I want to mention that I also recently got a CD by Porter Wagoner and Dolly Parton, a collection of songs from some of their RCA albums together. I saw one of these LPs just recently at Goodwill. I believe it was the "Porter Wayne and Dolly Rebecca" album, which I've never had. I didn't buy it at Goodwill either because it was in terrible shape. (Although not quite as bad as what this Lynn Anderson LP looked like:)
Someone really did a number on that one, mangling up her face and eyes, and what looks like a big old tongue sticking right up her nose. Whoever did this also changed the title to "Pig Girls Don't Cry." (It wasn't me who did any of this ... I just report the news.)
Anyway, the song I want to comment about, from the Porter and Dolly CD, was originally from the LP I mentioned, "Porter Wayne..." And that song is "Forty Miles from Poplar Bluff."
I was listening to this CD while driving and I really liked the song "Forty Miles from Poplar Bluff." I listened to it twice, then the beginning a few more times just to make note of the lyrics.
The opening probably should be, "I never had a pair of shoes that weren't old hand me downs, and daddy's mornin' coffee came from old leftover grounds." The contention is over the word "grounds," since it sounds like Porter leaves off the "s," and the various lyrics sites on the internet, who perhaps are using a common file, also make it "old left over ground."

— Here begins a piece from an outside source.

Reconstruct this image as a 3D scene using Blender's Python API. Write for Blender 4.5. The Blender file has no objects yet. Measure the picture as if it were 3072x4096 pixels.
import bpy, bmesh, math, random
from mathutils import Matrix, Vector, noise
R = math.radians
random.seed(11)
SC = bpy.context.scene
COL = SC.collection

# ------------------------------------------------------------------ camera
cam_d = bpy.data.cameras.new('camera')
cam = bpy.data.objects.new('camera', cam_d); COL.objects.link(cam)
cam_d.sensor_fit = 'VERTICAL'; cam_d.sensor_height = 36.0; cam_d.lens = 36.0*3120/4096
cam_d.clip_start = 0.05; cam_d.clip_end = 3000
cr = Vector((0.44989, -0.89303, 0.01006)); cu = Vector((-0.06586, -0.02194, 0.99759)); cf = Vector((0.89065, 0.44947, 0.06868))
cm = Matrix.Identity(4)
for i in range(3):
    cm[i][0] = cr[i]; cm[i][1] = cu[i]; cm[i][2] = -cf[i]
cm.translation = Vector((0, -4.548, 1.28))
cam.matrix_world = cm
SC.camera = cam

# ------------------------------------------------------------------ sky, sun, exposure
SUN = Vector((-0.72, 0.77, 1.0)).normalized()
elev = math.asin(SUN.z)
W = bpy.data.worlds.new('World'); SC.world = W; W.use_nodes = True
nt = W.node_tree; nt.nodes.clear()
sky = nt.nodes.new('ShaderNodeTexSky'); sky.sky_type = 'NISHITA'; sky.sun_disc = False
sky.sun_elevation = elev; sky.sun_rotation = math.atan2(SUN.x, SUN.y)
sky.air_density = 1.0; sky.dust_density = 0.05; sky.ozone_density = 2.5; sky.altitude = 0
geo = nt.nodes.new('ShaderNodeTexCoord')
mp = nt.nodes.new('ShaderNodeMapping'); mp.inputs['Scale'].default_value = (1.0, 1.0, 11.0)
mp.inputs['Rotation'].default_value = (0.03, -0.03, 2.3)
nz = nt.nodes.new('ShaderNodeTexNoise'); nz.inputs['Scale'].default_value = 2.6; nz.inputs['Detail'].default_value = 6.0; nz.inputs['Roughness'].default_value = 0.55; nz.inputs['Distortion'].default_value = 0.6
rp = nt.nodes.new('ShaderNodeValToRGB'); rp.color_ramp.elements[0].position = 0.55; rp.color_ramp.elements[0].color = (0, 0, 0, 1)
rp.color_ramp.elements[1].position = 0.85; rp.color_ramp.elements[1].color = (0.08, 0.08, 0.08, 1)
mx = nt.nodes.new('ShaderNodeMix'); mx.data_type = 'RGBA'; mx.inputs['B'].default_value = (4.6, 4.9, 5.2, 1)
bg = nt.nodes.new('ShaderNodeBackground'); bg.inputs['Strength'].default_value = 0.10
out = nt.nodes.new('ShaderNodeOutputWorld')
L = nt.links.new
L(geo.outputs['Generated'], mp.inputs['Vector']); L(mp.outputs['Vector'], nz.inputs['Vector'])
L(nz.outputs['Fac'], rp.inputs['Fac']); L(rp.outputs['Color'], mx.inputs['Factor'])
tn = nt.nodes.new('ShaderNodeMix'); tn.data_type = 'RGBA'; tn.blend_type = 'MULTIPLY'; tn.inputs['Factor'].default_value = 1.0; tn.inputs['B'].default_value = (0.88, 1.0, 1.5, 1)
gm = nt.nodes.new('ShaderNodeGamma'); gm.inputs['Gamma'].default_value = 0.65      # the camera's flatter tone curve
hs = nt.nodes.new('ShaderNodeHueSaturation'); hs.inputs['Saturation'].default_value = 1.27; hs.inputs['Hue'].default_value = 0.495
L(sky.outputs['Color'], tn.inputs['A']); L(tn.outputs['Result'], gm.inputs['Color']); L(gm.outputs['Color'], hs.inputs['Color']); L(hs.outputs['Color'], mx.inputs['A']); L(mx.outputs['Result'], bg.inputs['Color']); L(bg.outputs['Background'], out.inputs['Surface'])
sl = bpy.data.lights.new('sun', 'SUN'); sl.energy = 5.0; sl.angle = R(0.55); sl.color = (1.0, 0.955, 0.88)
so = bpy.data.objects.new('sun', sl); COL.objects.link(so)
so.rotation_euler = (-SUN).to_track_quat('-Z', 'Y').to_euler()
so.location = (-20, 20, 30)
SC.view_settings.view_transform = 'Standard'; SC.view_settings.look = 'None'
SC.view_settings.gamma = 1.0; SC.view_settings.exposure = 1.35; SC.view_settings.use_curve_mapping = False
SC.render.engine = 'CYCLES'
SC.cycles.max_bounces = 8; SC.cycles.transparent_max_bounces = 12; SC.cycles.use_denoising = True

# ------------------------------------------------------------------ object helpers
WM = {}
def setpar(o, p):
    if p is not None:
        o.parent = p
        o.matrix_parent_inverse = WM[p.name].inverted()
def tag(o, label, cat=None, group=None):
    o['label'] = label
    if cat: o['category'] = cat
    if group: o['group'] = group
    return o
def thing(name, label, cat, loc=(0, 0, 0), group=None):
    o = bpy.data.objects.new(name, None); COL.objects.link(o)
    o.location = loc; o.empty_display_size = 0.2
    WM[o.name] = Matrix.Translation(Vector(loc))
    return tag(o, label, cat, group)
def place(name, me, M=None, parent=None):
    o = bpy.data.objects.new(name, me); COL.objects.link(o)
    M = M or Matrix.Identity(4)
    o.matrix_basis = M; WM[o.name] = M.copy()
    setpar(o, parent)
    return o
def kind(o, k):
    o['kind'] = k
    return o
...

But be that as it may, it doesn't make any difference to my point. My point is that daddy was so doggoned poor that he had to have his mornin' coffee from leftover grounds? Where did he get the coffee in the first place? Was the local cafe throwing out their coffee grounds and daddy was there with a bucket to hurry them home?
I don't mind these old country songs making everyone poor as dirt, but that is so poor I don't know what could beat it. Maybe brushing his teeth with used toothpaste? Or recycling shampoo? If you're using leftover grounds to make coffee, maybe you should just forget drinking coffee and drink water instead.